Review Summary: Ravaged yet romantic invocations for a long winter.
Hibernal gloom dawns in the first moments of Nature And Organisation’s ultimate album
Death in a Snow Leopard Winter as a lone, grave piano sounds the sparse notes of a simple theme. In time, crooning violin, viola, and cello hoist the melody from the hoary earth and expand upon it before sending it back, leaving it even more desolate than before. What transpires from there serves as the score for mourning a lost loved one by the fireside on a winter night. The mood is often cold, like the sensation of tears freezing to the face, but not without the glimmering warmth of some misplaced hope.
Composed in the autumn and winter of 1997-1998 by Current 93 contributor and first-generation neofolk bastion Michael Cashmore,
Death in a Snow Leopard Winter is an oft-overlooked pearl in an understandably maligned genre. Rather than leaning on industrial pomposity or baseless political sentiments, these 12 unnamed tracks reap inspiration from contemporary classical music and feature nothing more than Cashmore’s piano and string quartet accompaniment. The result is a stunning record that could be considered Cashmore’s absolute masterpiece.
Subtitled "A Dream of Joy in a Sleep of Sorrow", the album is remnant of an incomplete work, a larger musical vision abandoned by Cashmore for personal reasons. Once there was a grander design for the music on display here. The arrangements were to be fleshed out by oboe, flute, bassoon, timpani, and vocal sections, but were cut short for one reason or another. Still, Cashmore opted to release the collection as is “in the hope that it may still be of interest to at least some people as a documentation of a work that was in progress.”

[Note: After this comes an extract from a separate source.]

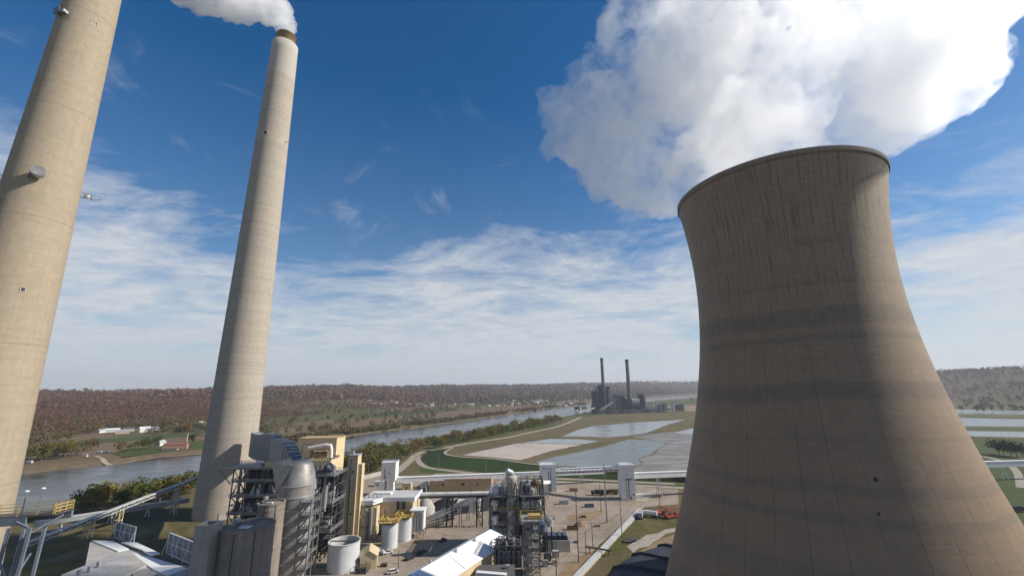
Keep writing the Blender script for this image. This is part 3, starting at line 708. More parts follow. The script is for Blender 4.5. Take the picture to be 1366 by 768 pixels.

A full orchestral version is certainly more ambitious. Without that final product in hand, the disappointment may be comprehensible for some, but Cashmore is perhaps selling himself short by labelling this album as unfinished. The fragility and minimalism is what regularly fosters the music’s appeal. These compositions, which alternate evenly between delicate piano passages and full sweeps of strings, are unceasingly beautiful in their sparsity. Cashmore displays his uncanny skill as a pianist with these ravaged yet romantic invocations for a long winter, performing with Debussy-like grace and intimacy as the emotive swells of strings saunter in and out of earshot. Slow crescendoes that falter before their peak capture the human condition of striving for but falling short of one’s potential. Really, nothing more is needed.
Long out-of-print,
Death in a Snow Leopard Winter is about to see a long-awaited re-master and reissue, alongside its seminal predecessor
Beauty Reaps the Blood of Solitude, in the two-disc compilation
Snow Leopard Messiah, which is slated for release in September via the German label Trisol. This is fortunate, because this record, though considered incomplete, is one of few examples of an album that fully transcends the genres that bore it.